Owing to the decline in our fossil fuels reserves and the growing worldwide demand for energy, sustainable energy storage systems are unquestionably needed. The lithium-oxygen battery, an emerging next generation energy storage system, demonstrates an exceptionally high theoretical energy density which is comparable to the available energy density of gasoline.[1] However, the insufficient round trip efficiency and poor cyclability of current lithium-oxygen batteries must be solved before commercialization for large scale energy storage systems (i.e. smart grid) and electric vehicles. A critical step towards advancing the performance is to develop highly efficient catalytic electrodes for oxygen reduction and oxygen evolution reactions, corresponding to the formation and decomposition of insulating Li₂O₂ products.[2,3] The insulating solid products formed during discharging often deactivate the surface of catalysts on the oxygen electrode, making reversible decomposition of the Li₂O₂products during charging difficult. Therefore, tailored design and effective positioning of catalyst materials in the oxygen electrode are key to avoiding deactivation.[4]

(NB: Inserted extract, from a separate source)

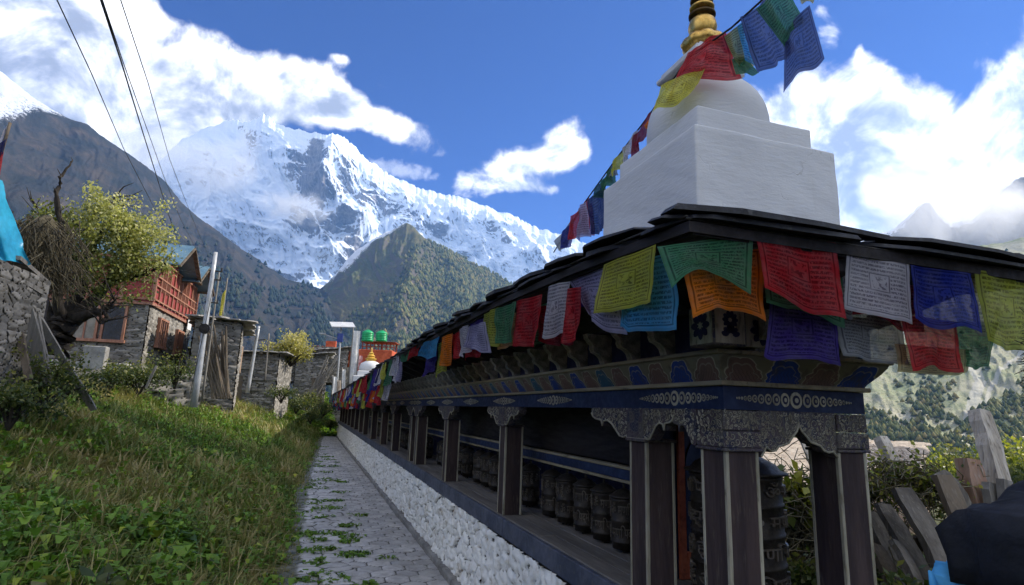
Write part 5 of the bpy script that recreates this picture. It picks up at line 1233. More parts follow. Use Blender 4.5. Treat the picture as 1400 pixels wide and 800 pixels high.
flag('skyblue', [(1008, 36), (1022, 26), (1042, 98), (1020, 82)], 'pale blue prayer flag beside the dull blue printed one', ds=[2.58, 2.56, 2.60, 2.62], group=TOPG, wave=.010)
flag('dullblue', [(1014, 24), (1052, -4), (1092, 70), (1040, 102)], 'dull blue printed prayer flag against the sky', ds=[2.55, 2.45, 2.45, 2.55], group=TOPG, wave=.018, n=20)
flag('green', [(1033, 12), (1072, -22), (1098, 24), (1070, 62)], 'dark green prayer flag highest over the stupa', ds=[2.44, 2.38, 2.40, 2.42], group=TOPG, wave=.012, n=20)
flag('dullblue', [(1072, 44), (1106, 6), (1126, 78), (1070, 126)], 'violet blue prayer flag blown furthest right of the stupa', ds=[2.42, 2.38, 2.40, 2.48], group=TOPG, wave=.016, n=20)
flag('paleyellow', [(1090, -8), (1116, -16), (1112, 3), (1096, 4)], 'pale yellow prayer flag corner at the top of the photo', ds=[2.38] * 4, group=TOPG, wave=.005)
low = [('maroon', (866, 186, 892, 152, 884, 188, 862, 216), 3.35, 'dark red prayer flag on the string left of the dome'), ('yellow', (838, 222, 864, 192, 858, 214, 838, 244), 3.55, 'yellow prayer flag on the string beside the plinth'),
       ('grey', (829, 236, 842, 220, 842, 240, 830, 250), 3.7, 'grey prayer flag scrap on the string above the plinth corner'), ('teal', (812, 260, 831, 238, 828, 262, 812, 276), 3.8, 'dark teal prayer flag on the string at the plinth corner'),
       ('navy', (803, 274, 829, 250, 828, 312, 812, 322), 3.9, 'navy prayer flag hanging against the white plinth'), ('red', (781, 296, 806, 270, 806, 318, 776, 326), 4.1, 'red prayer flag low on the string left of the plinth'),
       ('pink', (796, 288, 810, 274, 818, 318, 800, 322), 4.15, 'pink prayer flag beside the low red one on the string'), ('grey', (758, 330, 784, 298, 786, 326, 764, 344), 4.3, 'grey prayer flag lowest on the string where it meets the roof'),
       ('orange', (888, 156, 906, 128, 900, 158, 884, 184), 3.2, 'orange prayer flag scrap on the string just left of the dome'), ('white', (852, 202, 872, 178, 868, 206, 850, 226), 3.45, 'white prayer flag between the dark red and yellow ones on the string'),
       ('green', (820, 248, 840, 224, 838, 250, 820, 266), 3.72, 'green prayer flag scrap on the string over the plinth corner'), ('lavender', (790, 286, 800, 276, 804, 322, 788, 330), 4.05, 'pale violet prayer flag low on the string'), ('blue', (768, 318, 786, 298, 784, 330, 768, 342), 4.25, 'blue prayer flag scrap low on the string near the roof')]
for cn, q, dd_, lb in low: flag(cn, [(q[0], q[1]), (q[2], q[3]), (q[4], q[5]), (q[6], q[7])], lb, ds=[dd_, dd_ - .1, dd_ - .1, dd_], group=TOPG, wave=.02)
rope('flag_rope', [at(1150, -60, d=2.2), at(1060, -16, d=2.42), at(1000, 38, d=2.6), at(940, 80, d=2.86), at(890, 154, d=3.25), at(836, 226, d=3.6), at(803, 272, d=3.95), at(757, 345, d=4.45)], .005, 'dark string of flags running over the stupa down to the roof')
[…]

In this presentation, we report the design of a new cell system including catalytic polymer membranes to improve lithium-oxygen battery performance. The catalytic polymer membrane can be inserted between the oxygen electrode and separator, thereby affording more catalytic sites by geometric positioning of catalyst nanoparticles decorated on the polymer membrane. The polymer membrane scaffold can effectively preserve their catalytic activity after the formation of Li₂O₂products on the oxygen electrode (discharging), and consequently faciliate oxygen evolution reaction (charging). Here, we will further discuss the unique effects of the catalytic membrane on the performance and charge/discharge characteristics of the lithium-oxygen battery.

[1] Peter G. Bruce, Stefan A. Freunberger, Laurence J. Hardwick, and Jean-Marie Tarascon, Nature Materials 11 (2012) 19.

[2] Won-Hee Ryu, Taek-Han Yoon, Sung-Ho Song, Seok-Woo Jeon, Yong-Joon Park, and Il-Doo Kim, Nano Letters, 13 (2013) 4190.

[3] Forrest S. Gittleson, Ryan C. Sekol, Gustavo Doubek, Marcelo Linardi and André D. Taylor, Physical Chemistry Chemical Physics, 16 (2014) 3230.

[4] Ryan C. Sekol , Xiaokai Li , Peter Cohen , Gustavo Doubek , Marcelo Carmo, and André D. Taylor, Applied Catalysis B: Environmental, 138 (2013) 285.